Showing posts with label triads. Show all posts
Showing posts with label triads. Show all posts

Friday, October 1, 2010

... and Friday

One more shot from the Poulnabrone series before I go on to other things:

DSCN0560

Weather is finally cooling off a bit here, though still above seasonal normal. More garden cleanup this weekend, which is good for thinking. It also helps to keep one connected with the seasonal rhythms of the world, which were more important to people in Gwernin's time than to many of us today. An article in the Guardian a couple of weeks ago about the early introduction of pigs into the New Forest to deal with a bumper crop of acorns is an example in point. Traditionally pigs were allowed to graze on acorns this time of year to fatten them for November slaughter. In the Triads of Ireland, "the death of a fat pig" is given as one of the "three deaths that are better than life", and in another Irish text a young man's early death is mourned as that of "a pig who dies before the mast [i.e., acorn crop]". Just an example of the things most of us don't know or think about, but which are relevant to my storytelling.

-GRG

Friday, September 21, 2007

Reference Book of the Week

This week's pick: Trioedd Ynys Prydein: The Triads of the Island of Britain, edited by Rachel Bromwich. This is the long-awaited 3rd and final edition, published by the University of Wales Press in February 2006. At 768 pages and $145, this is neither light nor inexpensive reading, but for those interested in Welsh history and literature - and especially the bardic arts of poetry and storytelling - it is a treasure-trove, not only for the material in the triads themselves but for the extensive footnotes and commentary that goes with them.

The contents: Introduction (Manuscripts and Versions; Origin and Development of Trioedd Ynys Prydein) (99 pages); the Appendices (16 pages); Trioedd Ynys Prydein (Text and four appendices (The Names of the Island of Britain; The Descent of the Men of the North; The Thirteen Treasures of the Island of Britain; The Twenty-Four Knights of Arthur's Court) (270 pages); Notes to Personal Names (46 pages); Abbreviations, Select Bibliography, and Index.

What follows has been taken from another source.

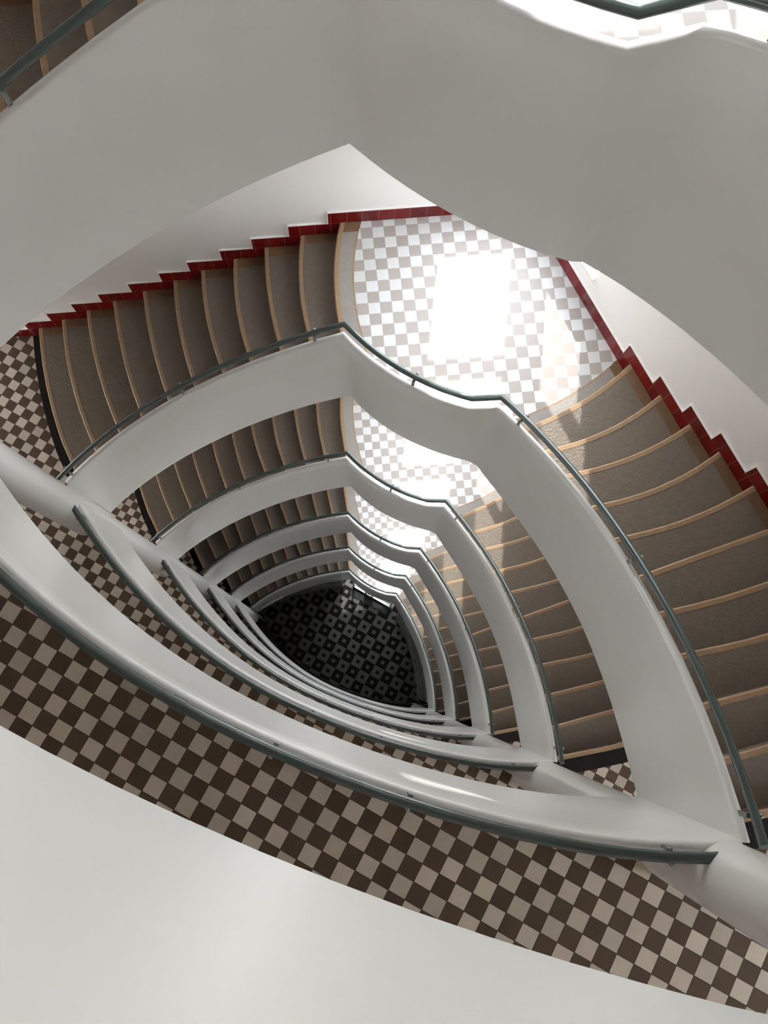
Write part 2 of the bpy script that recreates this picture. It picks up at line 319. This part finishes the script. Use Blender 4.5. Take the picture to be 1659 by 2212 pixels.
# --- the outer walls of the stairwell
def xyL(x): return np.array([x, 3.8434+.0925*x])
def yR(y): return np.array([2.28-.508*(y-2.49), y])
CORNER = np.array([1.521, 3.984])
dL = np.array([1, .0925]); dL /= np.linalg.norm(dL)
dR = np.array([.508, -1]); dR /= np.linalg.norm(dR)
nL = np.array([-dL[1], dL[0]])         # outwards
nR = np.array([-dR[1], dR[0]])
P0, P6, P7, P8 = np.array([-6.0, 3.8434-.555]), yR(-.35), yR(-3.0), np.array([-6.0, -3.0])

def cut_to_wall(p, q, side):
    """extend the segment q->p beyond p to the wall line"""
    d = p-q; d /= np.linalg.norm(d)
    if side == 'L':
        k = (3.8434+.0925*p[0]-p[1])/(d[1]-.0925*d[0])
    else:
        k = (2.28-.508*(p[1]-2.49)-p[0])/(d[0]+.508*d[1])
    return p+d*k

def hit_curve(p, q, C, maxd=.9):
    """extend q->p to the plan curve C"""
    d = p-q; d /= np.linalg.norm(d); best = None
    for a, b in zip(C[:-1], C[1:]):
        a = a[:2]; e = b[:2]-a; den = d[0]*e[1]-d[1]*e[0]
        if abs(den) < 1e-9: continue
        s = ((a[0]-p[0])*e[1]-(a[1]-p[1])*e[0])/den; t = ((a[0]-p[0])*d[1]-(a[1]-p[1])*d[0])/den
        if -.3 <= s <= maxd and -.01 <= t <= 1.01 and (best is None or s < best): best = s
    return None if best is None else p+d*best

# plan line in the thickness of the parapet at tread height
_mid = ((SB[:, :2]+SB0[:, :2])/2)*.52+top_in[:, :2]*.48
INNER = np.c_[_mid+nSR*.034, SB[:, 2]]

def clean_nosing(P, side):
    P = [np.array(p, float) for p in P]
    w = cut_to_wall(P[0], P[1], side)
    h = hit_curve(P[-1], P[-2], INNER)
    P[0] = w
    if h is not None: P[-1] = h
    return np.array(P)

NLc = [clean_nosing(p, 'L') for p in NL]
NRc = [clean_nosing(p, 'R') for p in NR]
for _i in (0, 1): NRc[_i][-1] += (NRc[_i][-2]-NRc[_i][-1])/np.linalg.norm(NRc[_i][-2]-NRc[_i][-1])*.02
NLc[0] = np.vstack([NLc[0][:-1], [-2.70, 1.83]])
NRc[10] = np.vstack([NRc[10][:-1], [1.80, -.80]])
TLc, TRc = clean_nosing(TL, 'L'), clean_nosing(TR, 'R')

def offset_curve(P, d, away):
    """shift the curve d metres, towards the point away"""
    P = np.asarray(P); n = normals2(P); m = P[len(P)//2]
    sgn = 1 if (np.array(away)-m)@n[len(P)//2] > 0 else -1
    return P+n*d*sgn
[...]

Triads were groupings of three similar things to serve as a memory aid, and the Welsh triads may have originally been a sort of file-card index for the bards and storytellers in the days of primarily oral transmission of their material. A couple of examples:

"2. Three Generous (Noble/Victorious) Men of the Island of Britain: Nudd the Generous, son of Senyllt; Mordaf the Generous, son of Serwan; Rhydderch the Generous, son of Tudwal Tudglyd. (And Arthur himself was more generous than the three.)"

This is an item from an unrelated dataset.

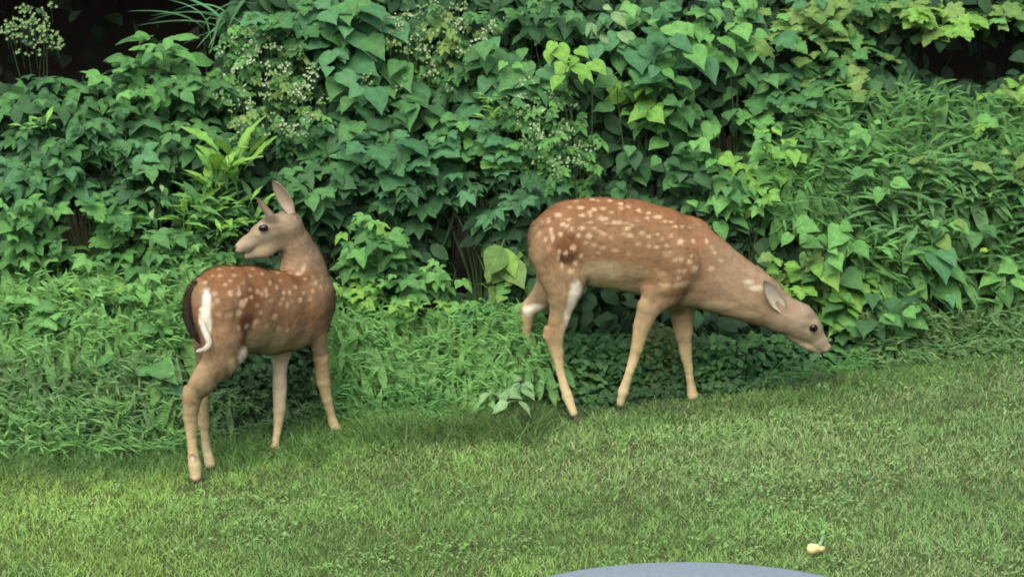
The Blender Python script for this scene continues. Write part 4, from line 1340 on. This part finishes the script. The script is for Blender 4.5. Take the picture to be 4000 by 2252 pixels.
# --- heart-leaved vine on the right
PL(V_, 'bright heart-leaved vine at the top right, largest blue-green leaves', 'heart', 'bright', 2620, 170, 140, 90, 8, 1.2, mats=['bright', 'teal'], back=-.08)
PL(V_, 'vine with a whorl of four glossy leaves near the top right', 'heart', 'bright', 2890, 130, 120, 55, 5, 1.1, per=5, mats=['bright'], back=-.10)
PL(V_, 'heart-leaved vine under the large round leaves, right of centre', 'heart', 'bright', 2520, 340, 170, 90, 9, 1.0, mats=['bright', 'lime', 'mid'], back=-.06)
PL(V_, 'vine with one big pointed leaf above the grazing fawn shoulder', 'heart', 'bright', 2740, 470, 180, 90, 9, 1.15, mats=['bright', 'mid'], back=-.06)
PL(V_, 'lime-leaved vine left of the narrow-leaved grass on the right', 'heart', 'lime', 2960, 560, 150, 110, 11, .85, mats=['lime', 'bright'], back=-.09)
PL(V_, 'shaded vine low behind the grazing fawn back', 'heart', 'mid', 2540, 640, 220, 90, 11, .95, mats=['mid', 'dark'], back=.03)
PL(V_, 'shaded vine above the grazing fawn neck', 'heart', 'dark', 2830, 760, 170, 90, 11, .9, mats=['mid', 'bright'], back=.0)
PL(V_, 'vine of small bright three-part leaves above the grazing fawn neck', 'tri', 'bright', 2920, 700, 120, 60, 7, .65, mats=['bright', 'lime'], back=-.07)
PL(V_, 'large-leaved bright vine right above the lowered head', 'heart', 'bright', 3240, 900, 190, 70, 9, 1.15, mats=['bright'], back=-.10, per=6)
PL(V_, 'lime vine with crinkled leaves touching the lowered ears', 'maple', 'lime', 3090, 1060, 120, 90, 9, .9, mats=['lime', 'olive'], back=-.04)
PL(V_, 'heart-leaved vine behind the brow of the grazing fawn', 'heart', 'bright', 3270, 1090, 150, 110, 10, .9, mats=['bright', 'lime', 'mid'], back=-.04)
PL(V_, 'upper vine mass of soft pale leaves at the top right', 'maple', 'bright', 3180, 60, 260, 90, 16, 1.1, mats=['bright', 'olive', 'teal'])
PL(V_, 'vine of mottled leaves with a thin trailing stem, upper right', 'maple', 'olive', 3300, 200, 200, 90, 13, 1.05, mats=['olive', 'mid'])
PL(V_, 'yellowing maple-leaved vine hanging above the black gap, right', 'maple', 'olive', 3680, 70, 170, 35, 8, .95, mats=['olive', 'lime'], back=-.02, hang=True)
PL(V_, 'yellowing vine in the top right corner', 'maple', 'olive', 3940, 50, 110, 45, 8, 1.0, mats=['olive', 'bright'], hang=True)
PL(V_, 'soft shaded vine left of the black gap on the right', 'maple', 'mid', 3170, 310, 210, 80, 13, 1.1, mats=['mid', 'teal', 'olive'])
PL(V_, 'yellow-green vine right of the black gap, at the right edge', 'maple', 'olive', 3990, 330, 90, 60, 6, 1.0, mats=['olive', 'lime'], back=-.03)
PL(V_, 'mid-green vine joining the heart leaves to the narrow grass', 'maple', 'mid', 3080, 420, 200, 80, 12, 1.0, mats=['mid', 'bright'])
PL(V_, 'bright lobed vine leaves lying on the narrow grass, right', 'maple', 'bright', 3800, 470, 110, 35, 4, .9, per=5, mats=['lime', 'bright'], back=-.13)
PL(V_, 'scattered heart leaves among the narrow grass right of centre', 'heart', 'bright', 3420, 700, 210, 110, 7, .75, per=6, mats=['bright', 'mid'], back=-.08)
PL(V_, 'vine with one acid-yellow lobed leaf at the right', 'maple', 'young', 3830, 965, 14, 12, 1, .95, per=1, mats=['young'], back=-.14)
PL(V_, 'large blue-green heart-leaved vine beside the dark hollow, lower right', 'heart', 'teal', 3590, 1010, 120, 80, 6, 1.3, per=4, mats=['teal', 'bright'], back=-.10)
PL(V_, 'vine with a single leaf hanging over the dark hollow, lower right', 'heart', 'teal', 3695, 1150, 14, 14, 1, 1.25, per=1, mats=['teal'], back=-.18)
PL(V_, 'broad-leaved vine at the right edge beside the dark hollow', 'heart', 'mid', 3960, 1090, 80, 110, 6, .95, mats=['mid', 'bright'])
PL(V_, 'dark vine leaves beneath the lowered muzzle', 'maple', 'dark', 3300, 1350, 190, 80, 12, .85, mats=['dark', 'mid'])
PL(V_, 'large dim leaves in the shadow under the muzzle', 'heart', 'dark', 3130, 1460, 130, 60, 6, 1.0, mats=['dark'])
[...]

"21. Three Diademed Battle-leaders of the Island of Britain: Drystan son of Tallwch, and Hueil son of Caw, and Cai son of Cynyr of the Fine Beard. And one was diademed above the three of them: that was Bedwyr son of Bedrawc."

Trioedd Ynys Prydein is a book for browsing, not for reading straight through. For those interested in Welsh sources, it will provide many happy hours. Highly recommended.